Humanity Did not Justify This War
Financial Times, 15 May 2003
Don't worry if Saddam Hussein's weapons of mass destruction never turn up. Don't worry if he had neither the capacity nor the intent to threaten the US or his neighbours. Don't worry if Iraq was not in breach of United Nations resolutions. The war, we are now told, can be wholly justified by the horrors Mr Hussein inflicted on his own people, the latest evidence of which was found this week in a mass grave south of Baghdad. The war was a legitimate "humanitarian intervention": tough, ugly but defensible. We did the right thing - just as we did in Kosovo, as we eventually did in Bosnia and should have done in Rwanda.
But did we? If the answer is Yes, there may be few limits to what can be done in the name of humanitarian intervention. There are many other repressive, dictatorial and murderous regimes against which the evidence and arguments are as strong as they were against the Saddam Hussein of the last decade. And that means many more temptations to re-write the rulebook of force, with all the risks that can bring.
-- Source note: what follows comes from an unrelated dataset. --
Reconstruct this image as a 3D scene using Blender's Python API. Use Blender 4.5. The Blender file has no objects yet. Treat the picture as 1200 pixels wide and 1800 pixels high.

The concern is not just that military action may be taken too often for insufficient reasons. It is that it will be taken too rarely for the right ones. We know from the 1990s how difficult it is to mobilise domestic or international support for intervention, even against the most egregious human rights violations. That may be why so many liberal internationalists - starting with Tony Blair, the UK prime minister - wanted to believe in the legitimacy of the Iraq war. So it is vital to get the principles of intervention right, to understand how they applied to Iraq and establish how they should apply in the future.
If the final message of the war in Iraq is that in dealing with the worst human rights violators the ultimate determinant of military action is just the gut feeling of those powers that can exercise it, we shall never agree on what are suitable cases for intervention. That would be a tragedy for those who believe that the international community has a responsibility to protect populations at risk from genocide and other man-made catastrophes.
This is not a new debate. It ran through the 1990s, stimulated by the hopelessly inadequate response to the massacres in Rwanda in 1994 and Bosnia a year later, and by the UN Security Council's failure to agree on intervention in Kosovo in 1999. With global opinion starkly divided, the Canadian government established an international commission to report to the UN on rules that might attract broad consensus. Our report* still offers the clearest list of criteria for intervention.
The first criterion, just cause, sets the bar high for military action. War is always ugly. It must be confined to exceptional circumstances - large-scale loss of life or "ethnic cleansing". For Iraq, this test is a close call. It would have been easily met a decade or more ago (when the west was indifferent or worse) but much less so in recent years. Subject human rights violators to targeted sanctions and international prosecutions, the commission argued. But keep war for the worst cases, otherwise consensus will evaporate and there will be no sense of obligation even to deal with another Rwanda.
Even if Iraq passes the first test, the next four are harder. There is the question of right intention: was the primary purpose of this intervention to halt or avert human suffering? There is the question of last resort: were all reasonable non-military options exhausted? There is the issue of proportional means: were some 2,500 civilian and 10,000 military deaths an appropriate trade for the end of Saddam Hussein's capacity to persecute? And there is the test of reasonable prospects: were the consequences of the action worse than those of inaction? These are all tough calls, particularly the last one. We cannot answer it until we know how long Iraq's postwar misery will last, whether it is going to become a democracy or a theocracy, whether the war has concentrated other dictators' minds and whether al-Qaeda will now find it easier to recruit.
Last, there is the criterion of right authority, which essentially means having Security Council endorsement. This was lacking for Iraq and so ends the argument about legality but not necessarily the one about moral legitimacy. As the commission noted, if the Security Council declines to act in a clear and conscience-shocking case, when all other criteria for military intervention are met, it may put the credibility of the UN system at risk. But it is a very large call to claim that all the other criteria were satisfied.
The argument about whether the Iraq war was justifiable has a long way to run. Some relevant evidence has yet to emerge and there is room for disagreement on some of the principles involved. But, on the evidence and public debate so far, it would be deeply depressing - and utterly counterproductive for those working for a more decent international order - if the view were to take hold that this war was justified on humanitarian grounds.